Start of Provided material
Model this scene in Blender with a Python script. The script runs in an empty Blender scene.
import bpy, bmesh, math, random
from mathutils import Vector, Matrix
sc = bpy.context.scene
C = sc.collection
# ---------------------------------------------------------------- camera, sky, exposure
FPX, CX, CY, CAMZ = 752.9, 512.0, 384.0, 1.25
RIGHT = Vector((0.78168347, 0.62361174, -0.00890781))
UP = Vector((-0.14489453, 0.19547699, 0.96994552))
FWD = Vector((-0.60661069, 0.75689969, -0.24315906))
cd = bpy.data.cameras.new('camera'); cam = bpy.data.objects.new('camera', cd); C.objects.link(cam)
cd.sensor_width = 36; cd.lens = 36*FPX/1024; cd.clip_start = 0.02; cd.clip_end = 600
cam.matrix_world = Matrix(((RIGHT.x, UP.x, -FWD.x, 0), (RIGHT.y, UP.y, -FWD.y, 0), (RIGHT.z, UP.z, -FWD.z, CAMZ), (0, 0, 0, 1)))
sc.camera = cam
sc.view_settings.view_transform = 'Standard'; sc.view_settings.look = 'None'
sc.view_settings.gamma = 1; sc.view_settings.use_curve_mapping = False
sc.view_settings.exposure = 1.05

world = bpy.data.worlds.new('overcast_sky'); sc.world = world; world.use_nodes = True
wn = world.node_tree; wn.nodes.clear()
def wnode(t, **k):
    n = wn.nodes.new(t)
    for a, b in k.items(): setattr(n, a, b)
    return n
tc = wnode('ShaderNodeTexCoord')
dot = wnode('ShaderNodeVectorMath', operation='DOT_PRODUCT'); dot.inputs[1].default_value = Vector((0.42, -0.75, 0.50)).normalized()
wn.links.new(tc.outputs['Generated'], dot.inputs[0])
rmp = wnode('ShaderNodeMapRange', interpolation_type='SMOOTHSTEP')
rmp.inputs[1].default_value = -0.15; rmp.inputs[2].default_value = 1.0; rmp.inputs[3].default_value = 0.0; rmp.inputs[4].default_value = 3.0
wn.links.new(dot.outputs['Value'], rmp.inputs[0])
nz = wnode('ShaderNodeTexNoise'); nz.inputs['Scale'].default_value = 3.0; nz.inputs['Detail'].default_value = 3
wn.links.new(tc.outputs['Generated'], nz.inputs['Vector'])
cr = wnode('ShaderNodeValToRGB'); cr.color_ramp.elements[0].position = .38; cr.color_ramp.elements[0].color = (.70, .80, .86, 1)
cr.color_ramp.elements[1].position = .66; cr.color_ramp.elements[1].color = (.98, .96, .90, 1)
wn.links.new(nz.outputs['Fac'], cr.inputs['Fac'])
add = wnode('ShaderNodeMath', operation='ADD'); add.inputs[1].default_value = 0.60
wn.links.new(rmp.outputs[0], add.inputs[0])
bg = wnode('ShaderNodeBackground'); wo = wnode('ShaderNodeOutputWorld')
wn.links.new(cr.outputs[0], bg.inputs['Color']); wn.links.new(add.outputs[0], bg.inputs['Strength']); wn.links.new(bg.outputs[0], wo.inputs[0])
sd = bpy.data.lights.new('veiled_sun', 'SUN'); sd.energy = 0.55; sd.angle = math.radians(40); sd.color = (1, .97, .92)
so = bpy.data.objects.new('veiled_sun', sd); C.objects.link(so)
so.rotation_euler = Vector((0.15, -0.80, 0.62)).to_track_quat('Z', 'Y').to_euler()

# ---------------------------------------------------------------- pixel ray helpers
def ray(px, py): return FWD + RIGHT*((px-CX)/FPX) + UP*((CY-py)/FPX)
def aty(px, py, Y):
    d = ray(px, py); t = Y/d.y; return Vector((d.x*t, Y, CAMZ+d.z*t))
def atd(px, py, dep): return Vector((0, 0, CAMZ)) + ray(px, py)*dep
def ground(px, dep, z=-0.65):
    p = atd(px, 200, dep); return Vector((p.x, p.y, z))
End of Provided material
Task goal: Reproduce exactly, please, only the lines from the start of the data above to the line that contains "sc.view_settings.exposure = 1.05", with both ends kept.

Task solution:
Model this scene in Blender with a Python script. The script runs in an empty Blender scene.
import bpy, bmesh, math, random
from mathutils import Vector, Matrix
sc = bpy.context.scene
C = sc.collection
# ---------------------------------------------------------------- camera, sky, exposure
FPX, CX, CY, CAMZ = 752.9, 512.0, 384.0, 1.25
RIGHT = Vector((0.78168347, 0.62361174, -0.00890781))
UP = Vector((-0.14489453, 0.19547699, 0.96994552))
FWD = Vector((-0.60661069, 0.75689969, -0.24315906))
cd = bpy.data.cameras.new('camera'); cam = bpy.data.objects.new('camera', cd); C.objects.link(cam)
cd.sensor_width = 36; cd.lens = 36*FPX/1024; cd.clip_start = 0.02; cd.clip_end = 600
cam.matrix_world = Matrix(((RIGHT.x, UP.x, -FWD.x, 0), (RIGHT.y, UP.y, -FWD.y, 0), (RIGHT.z, UP.z, -FWD.z, CAMZ), (0, 0, 0, 1)))
sc.camera = cam
sc.view_settings.view_transform = 'Standard'; sc.view_settings.look = 'None'
sc.view_settings.gamma = 1; sc.view_settings.use_curve_mapping = False
sc.view_settings.exposure = 1.05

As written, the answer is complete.